→ AIM OF THE TASK
Only one stretch of the data below should be repeated: the lines from the line containing "bookcase(1402, 2085, (-760, -440, 80, 335), 'second" through the line containing "bookcase(2112, 2800, (-760, -440, 64, 335), 'third", inclusive, exactly as they are.

··· MATERIAL

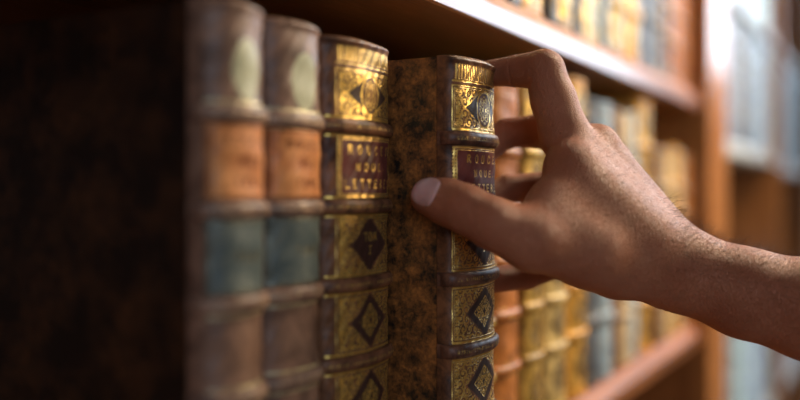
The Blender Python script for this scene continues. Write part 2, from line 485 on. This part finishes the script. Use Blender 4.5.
# ------------------------------------------------------------------ bookcases
def bookcase(x0, x1, shelves, label, name='bookcase', up0=True, thick=26, top=900, front=-12, depth=300, pil=None, wb=W_BACK, side=25, ws=None):
    r = empty(name, ((x0 + x1) / 2000, .15, 0)); tag(r, label, 'bookcase', 'bookcases along the wall')
    ox, oy = (x0 + x1) / 2000, .15
    def b(nm, xa, xb, ya, yb, za, zb, mat, bev=.0015):
        return box(nm, xa / 1000 - ox, xb / 1000 - ox, ya / 1000 - oy, yb / 1000 - oy, za, zb, mat, r, bev, 3)
    zt = H + top / 1000
    b('back_panel', x0, x1, depth, depth + 12, .05, zt, wb)
    for zz in shelves:                                      # zz = upper surface of the shelf
        prof = [(depth - .5, -thick), (front + 1.5, -thick), (front, -thick + 1.5), (front, -11.5), (front + .8, -10.4), (front + 2.4, -10.0),
                (front + 4.2, -7.4), (front + 6.4, -4.6), (front + 8, -2.4), (front + 9.5, 0), (depth - .5, 0)]
        nx = 2; vs = []
        for xx in (x0 + .5, x1 - .5):
            vs += [(xx / 1000 - ox, yy / 1000 - oy, H + (zz + q) / 1000) for yy, q in prof]
        n_ = len(prof)
        fs = [(k, k + n_, (k + 1) % n_ + n_, (k + 1) % n_) for k in range(n_)] + [tuple(range(n_)), tuple(range(2 * n_ - 1, n_ - 1, -1))]
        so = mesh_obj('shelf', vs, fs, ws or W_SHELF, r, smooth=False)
        if not ws:
            so.data.materials.append(W_MOULD)
            for k in range(4, 11): so.data.polygons[k].material_index = 1
    if up0: b('upright', x0 - side, x0, -23, depth, .0, zt, W_UP)
    if pil:
        b('upright', x1, x1 + side, -21, depth, .0, zt, W_UP)
        q = b('pilaster', x1 + 1, pil, -23.5, -2, .0, zt, W_PIL, .003)
    b('cornice', x0 - (side if up0 else -1), (pil or x1), -35, depth, zt, zt + .06, W_UP, .006)
    b('plinth', x0, (pil or x1), -20, depth, .0, .05, W_UP)
    return r
bookcase(-700, 1262, (-181 - 380, -181, 134, 470), 'long orange-brown bookcase holding the gilt books, shelves running away from the hand', pil=1400)
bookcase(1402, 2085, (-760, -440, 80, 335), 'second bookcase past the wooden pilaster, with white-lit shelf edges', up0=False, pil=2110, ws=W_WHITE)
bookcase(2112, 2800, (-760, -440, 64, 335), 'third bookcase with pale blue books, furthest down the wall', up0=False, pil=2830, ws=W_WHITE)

row([(1409, 1440, 'lavender', 300), (1442, 1480, 'lavender', 300), (1482, 1530, 'plum', 300), (1532, 1575, 'lavender', 296), (1577, 1640, 'bluegrey', 300), (1642, 1690, 'plum', 290),
     (1692, 1760, 'bluegrey', 300), (1762, 1820, 'slate', 302), (1822, 1900, 'bluegrey', 296), (1902, 1980, 'lavender', 300), (1982, 2080, 'paleblue', 300)],
    80, 'in the second bookcase', 'books in the second bookcase', res=4)
row([(2114, 2180, 'paleblue', 300), (2182, 2260, 'bluegrey', 300), (2262, 2340, 'paleblue', 304), (2342, 2400, 'bluegrey', 300), (2402, 2450, 'night', 250), (2452, 2560, 'paleblue', 300), (2562, 2680, 'bluegrey', 300)],
    64, 'in the third bookcase', 'books in the third bookcase', res=4)
row([(1409, 1460, 'lavender', -140), (1462, 1540, 'lavender', -150), (1542, 1600, 'bluegrey', -140), (1602, 1640, 'night', -150), (1642, 1720, 'paleblue', -140), (1722, 1780, 'bluegrey', -150),
     (1782, 1850, 'paleblue', -140), (1852, 1930, 'lavender', -150), (1932, 2000, 'paleblue', -140), (2002, 2080, 'bluegrey', -150)],
    -440, 'low in the second bookcase', 'low books in the second bookcase', res=4)
row([(1409, 1480, 'slate', 620), (1482, 1560, 'bluegrey', 610), (1562, 1660, 'slate', 600), (1662, 1760, 'bluegrey', 610), (1762, 1880, 'lavender', 620), (1882, 2080, 'paleblue', 600)],
    335, 'high in the second bookcase', 'high books in the second bookcase', res=4)

fl = box('floor', -3, 6, -4, .6, -.05, 0, wood('floor_boards', (.10, .05, .02), (.22, .12, .05), .4, .3, 0, 4), None, 0)
tag(fl, kind='structure')
wm = N('plaster'); wm.set(Base__Color=(.55, .48, .38), Roughness=.9)
w = box('wall_back', -3, 6, .33, .45, 0, 3.2, wm.m, None, 0); tag(w, kind='structure')

# ------------------------------------------------------------------ the hand
def pt(px, py, Z):
    """a point seen at (px, py) at depth Z mm -> world metres"""
    u = (px - 400) / 900; v = (190 - py) / 900
    return np.array([Z * (CT + u * ST) / 1000, (Z * (ST - u * CT)) / 1000 - CD, H + Z * v / 1000])
def wp(x, y, z): return np.array([x / 1000, y / 1000, H + z / 1000])

VX = .00105
LO = np.array([.36, -.52, H - .20]); HI = np.array([.66, .02, H + .10])
dims = np.ceil((HI - LO) / VX).astype(int)
def field(): return np.full(dims, .05, np.float32)
def cone(F, a, b, ra, rb, k, sq=None):
    """smooth union of a round cone into F; sq = (axis, factor) flattens it"""
    a = np.asarray(a, float); b = np.asarray(b, float); ra /= 1000; rb /= 1000; k /= 1000
    m = max(ra, rb) + k + .006
    i0 = np.clip(np.floor((np.minimum(a, b) - m - LO) / VX).astype(int), 0, dims)
    i1 = np.clip(np.ceil((np.maximum(a, b) + m - LO) / VX).astype(int) + 1, 0, dims)
    if np.any(i1 <= i0): return
    g = [LO[d] + np.arange(i0[d], i1[d]) * VX for d in range(3)]
    P = np.stack(np.meshgrid(*g, indexing='ij'), -1)
    if sq is not None:
        ax, f = np.asarray(sq[0], float), sq[1]; ax = ax / np.linalg.norm(ax)
        def tr(q): 
            rel = q - a
            return a + rel + (rel @ ax)[..., None] * ax * (1 / f - 1)
        P = tr(P); b = tr(b[None])[0]
    ba = b - a; l2 = ba @ ba; rr = ra - rb; a2 = l2 - rr * rr; il2 = 1 / l2
    pa = P - a; y = pa @ ba; z = y - l2
    q = pa * l2 - y[..., None] * ba
    x2 = np.einsum('...i,...i', q, q); y2 = y * y * l2; z2 = z * z * l2
    kk = np.sign(rr) * rr * rr * x2
    d = (np.sqrt(x2 * a2 * il2) + y * rr) * il2 - ra
    d = np.where(np.sign(z) * a2 * z2 > kk, np.sqrt(x2 + z2) * il2 - rb, d)
    d = np.where(np.sign(y) * a2 * y2 < kk, np.sqrt(x2 + y2) * il2 - ra, d).astype(np.float32)
    s = tuple(slice(i0[n], i1[n]) for n in range(3))
    o = F[s]
    h = np.maximum(k - np.abs(o - d), 0) / k
    F[s] = np.minimum(o, d) - h * h * h * k / 6

def chain(F, pts, k):
    for (a, ra), (b, rb) in zip(pts, pts[1:]): cone(F, a, b, ra, rb, k)

# joints
I_mcp, I_pip, I_dip, I_tip = pt(565, 136, 521), pt(544, 70, 523), pt(518, 71, 535), wp(506, -26, 71)
M_mcp, M_pip, M_dip, M_tip = wp(524, -90, 26), wp(536, -50, 37), wp(530, -30, 36), wp(513, -16, 20)
R_mcp, R_pip, R_dip, R_tip = wp(546, -92, 18), wp(548, -52, 2), wp(534, -29, 1), wp(513, -14, -12)
P_mcp, P_pip, P_dip, P_tip = wp(556, -88, -4), wp(546, -62, -44), wp(531, -42, -53), wp(513, -26, -56)
T_tip, T_ip, T_mid, T_mcp = pt(435, 197, 487), pt(465, 209, 474), pt(494, 224, 468), pt(532, 240, 472)
T_cmc = pt(618, 262, 500)
WR = pt(676, 268, 512)
WR2 = pt(672, 262, 535)
FA1, FA1b = pt(745, 293, 505), pt(745, 290, 528)
FA2, FA2b = pt(812, 310, 498), pt(812, 308, 525)
FA3, FA3b = pt(1050, 385, 470), pt(1050, 380, 500)
mid = lambda a, b, t=.5: a * (1 - t) + b * t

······

→ TASK ANSWER
bookcase(1402, 2085, (-760, -440, 80, 335), 'second bookcase past the wooden pilaster, with white-lit shelf edges', up0=False, pil=2110, ws=W_WHITE)
bookcase(2112, 2800, (-760, -440, 64, 335), 'third bookcase with pale blue books, furthest down the wall', up0=False, pil=2830, ws=W_WHITE)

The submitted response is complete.